▸ Exercise input
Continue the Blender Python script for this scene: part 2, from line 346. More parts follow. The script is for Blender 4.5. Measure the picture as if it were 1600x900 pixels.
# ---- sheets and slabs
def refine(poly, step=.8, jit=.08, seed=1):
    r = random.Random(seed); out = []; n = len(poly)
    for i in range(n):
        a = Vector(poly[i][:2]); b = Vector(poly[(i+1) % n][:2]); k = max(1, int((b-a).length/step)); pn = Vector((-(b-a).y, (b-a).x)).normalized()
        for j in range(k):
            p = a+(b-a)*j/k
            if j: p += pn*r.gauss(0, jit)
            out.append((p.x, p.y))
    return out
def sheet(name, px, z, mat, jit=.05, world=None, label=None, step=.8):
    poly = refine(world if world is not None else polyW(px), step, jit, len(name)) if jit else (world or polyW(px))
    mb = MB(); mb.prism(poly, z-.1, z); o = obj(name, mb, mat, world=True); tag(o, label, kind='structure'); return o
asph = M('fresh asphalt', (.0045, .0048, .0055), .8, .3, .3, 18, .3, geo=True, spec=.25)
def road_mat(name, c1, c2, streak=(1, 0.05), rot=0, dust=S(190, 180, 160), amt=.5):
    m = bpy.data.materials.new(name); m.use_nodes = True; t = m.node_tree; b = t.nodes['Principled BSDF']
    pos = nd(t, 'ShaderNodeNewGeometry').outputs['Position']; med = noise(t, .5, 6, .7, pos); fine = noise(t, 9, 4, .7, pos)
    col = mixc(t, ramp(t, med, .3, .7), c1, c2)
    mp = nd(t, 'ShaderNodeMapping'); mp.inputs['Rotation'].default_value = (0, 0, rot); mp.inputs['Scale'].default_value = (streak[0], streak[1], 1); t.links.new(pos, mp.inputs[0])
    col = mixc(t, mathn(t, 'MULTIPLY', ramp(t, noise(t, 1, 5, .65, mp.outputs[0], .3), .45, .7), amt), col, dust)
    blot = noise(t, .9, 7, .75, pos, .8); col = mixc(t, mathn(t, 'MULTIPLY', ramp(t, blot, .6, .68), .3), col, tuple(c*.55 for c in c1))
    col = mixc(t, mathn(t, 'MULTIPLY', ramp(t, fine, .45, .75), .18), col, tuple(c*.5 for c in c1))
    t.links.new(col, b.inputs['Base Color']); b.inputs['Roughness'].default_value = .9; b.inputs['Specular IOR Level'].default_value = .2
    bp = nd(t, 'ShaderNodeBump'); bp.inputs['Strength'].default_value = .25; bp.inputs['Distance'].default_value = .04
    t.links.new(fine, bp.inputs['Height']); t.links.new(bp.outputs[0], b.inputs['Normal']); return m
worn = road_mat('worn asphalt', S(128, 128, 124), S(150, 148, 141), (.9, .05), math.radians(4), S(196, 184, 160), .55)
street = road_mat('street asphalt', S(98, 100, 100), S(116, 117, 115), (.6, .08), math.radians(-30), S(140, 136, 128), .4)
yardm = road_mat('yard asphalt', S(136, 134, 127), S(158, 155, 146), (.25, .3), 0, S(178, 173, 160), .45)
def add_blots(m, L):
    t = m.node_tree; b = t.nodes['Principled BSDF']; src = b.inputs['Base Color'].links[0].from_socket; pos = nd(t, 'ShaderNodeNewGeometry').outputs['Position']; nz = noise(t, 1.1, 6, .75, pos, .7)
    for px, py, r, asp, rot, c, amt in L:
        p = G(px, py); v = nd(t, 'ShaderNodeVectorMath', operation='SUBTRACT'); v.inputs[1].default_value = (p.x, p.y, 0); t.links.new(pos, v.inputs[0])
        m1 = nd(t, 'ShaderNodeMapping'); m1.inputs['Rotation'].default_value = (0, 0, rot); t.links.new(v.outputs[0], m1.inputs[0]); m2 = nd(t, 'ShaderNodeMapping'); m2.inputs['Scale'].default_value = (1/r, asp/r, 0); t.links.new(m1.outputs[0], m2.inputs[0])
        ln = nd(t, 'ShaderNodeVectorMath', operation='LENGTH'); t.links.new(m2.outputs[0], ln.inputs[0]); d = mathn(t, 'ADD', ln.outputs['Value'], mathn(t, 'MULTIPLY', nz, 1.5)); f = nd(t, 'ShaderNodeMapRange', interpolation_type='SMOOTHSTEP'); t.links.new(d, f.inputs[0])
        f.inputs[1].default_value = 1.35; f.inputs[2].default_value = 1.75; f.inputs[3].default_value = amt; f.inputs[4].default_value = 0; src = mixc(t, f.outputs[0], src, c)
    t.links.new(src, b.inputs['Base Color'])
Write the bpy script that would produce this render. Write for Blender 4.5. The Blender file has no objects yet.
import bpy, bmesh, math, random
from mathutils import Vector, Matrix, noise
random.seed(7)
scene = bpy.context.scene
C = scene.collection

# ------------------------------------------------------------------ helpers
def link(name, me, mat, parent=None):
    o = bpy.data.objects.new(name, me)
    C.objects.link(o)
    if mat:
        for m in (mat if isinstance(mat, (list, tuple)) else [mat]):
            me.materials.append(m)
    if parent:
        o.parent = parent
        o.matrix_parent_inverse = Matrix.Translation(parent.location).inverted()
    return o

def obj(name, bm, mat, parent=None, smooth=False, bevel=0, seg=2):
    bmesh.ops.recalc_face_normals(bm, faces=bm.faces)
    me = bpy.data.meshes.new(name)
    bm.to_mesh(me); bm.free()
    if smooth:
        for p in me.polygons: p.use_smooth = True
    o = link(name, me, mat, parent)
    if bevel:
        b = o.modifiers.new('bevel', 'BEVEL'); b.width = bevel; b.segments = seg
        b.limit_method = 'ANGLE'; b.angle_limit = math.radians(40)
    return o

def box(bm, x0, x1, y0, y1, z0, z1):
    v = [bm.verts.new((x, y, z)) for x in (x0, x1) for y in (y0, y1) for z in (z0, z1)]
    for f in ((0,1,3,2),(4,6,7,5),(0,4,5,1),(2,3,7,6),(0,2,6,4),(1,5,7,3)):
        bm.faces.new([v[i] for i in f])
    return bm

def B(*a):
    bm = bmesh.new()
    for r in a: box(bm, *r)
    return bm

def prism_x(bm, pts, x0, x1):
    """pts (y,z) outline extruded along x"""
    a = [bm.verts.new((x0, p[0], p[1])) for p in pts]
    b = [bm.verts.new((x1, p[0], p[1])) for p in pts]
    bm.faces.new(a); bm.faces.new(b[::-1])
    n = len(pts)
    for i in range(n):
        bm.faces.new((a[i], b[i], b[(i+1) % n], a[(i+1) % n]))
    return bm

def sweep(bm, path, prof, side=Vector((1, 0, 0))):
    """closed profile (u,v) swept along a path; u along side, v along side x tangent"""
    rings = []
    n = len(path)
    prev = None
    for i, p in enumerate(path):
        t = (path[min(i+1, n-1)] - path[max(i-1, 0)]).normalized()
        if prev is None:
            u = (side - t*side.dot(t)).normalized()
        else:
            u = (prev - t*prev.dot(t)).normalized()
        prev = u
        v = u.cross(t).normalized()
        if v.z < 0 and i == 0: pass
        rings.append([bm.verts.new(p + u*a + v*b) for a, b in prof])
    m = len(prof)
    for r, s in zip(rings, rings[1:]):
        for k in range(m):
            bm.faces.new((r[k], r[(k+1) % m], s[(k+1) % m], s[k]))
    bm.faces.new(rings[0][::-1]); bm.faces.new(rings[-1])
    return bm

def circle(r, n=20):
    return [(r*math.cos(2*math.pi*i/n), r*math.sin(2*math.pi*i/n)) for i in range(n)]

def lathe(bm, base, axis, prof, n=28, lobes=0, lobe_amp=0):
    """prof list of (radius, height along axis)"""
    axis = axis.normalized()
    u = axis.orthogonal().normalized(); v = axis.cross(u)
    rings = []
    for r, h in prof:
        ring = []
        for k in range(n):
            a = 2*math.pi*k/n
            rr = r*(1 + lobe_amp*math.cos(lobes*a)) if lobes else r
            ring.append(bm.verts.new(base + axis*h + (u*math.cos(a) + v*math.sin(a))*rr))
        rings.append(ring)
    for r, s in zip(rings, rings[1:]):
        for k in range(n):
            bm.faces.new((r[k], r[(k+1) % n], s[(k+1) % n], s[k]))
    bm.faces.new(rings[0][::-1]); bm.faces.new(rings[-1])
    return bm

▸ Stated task
Beginning with the line containing "Write the bpy" and ending with the line containing "C = scene.collection", extract those lines exactly from the listing above, and only those.

▸ Exercise answer
Write the bpy script that would produce this render. Write for Blender 4.5. The Blender file has no objects yet.
import bpy, bmesh, math, random
from mathutils import Vector, Matrix, noise
random.seed(7)
scene = bpy.context.scene
C = scene.collection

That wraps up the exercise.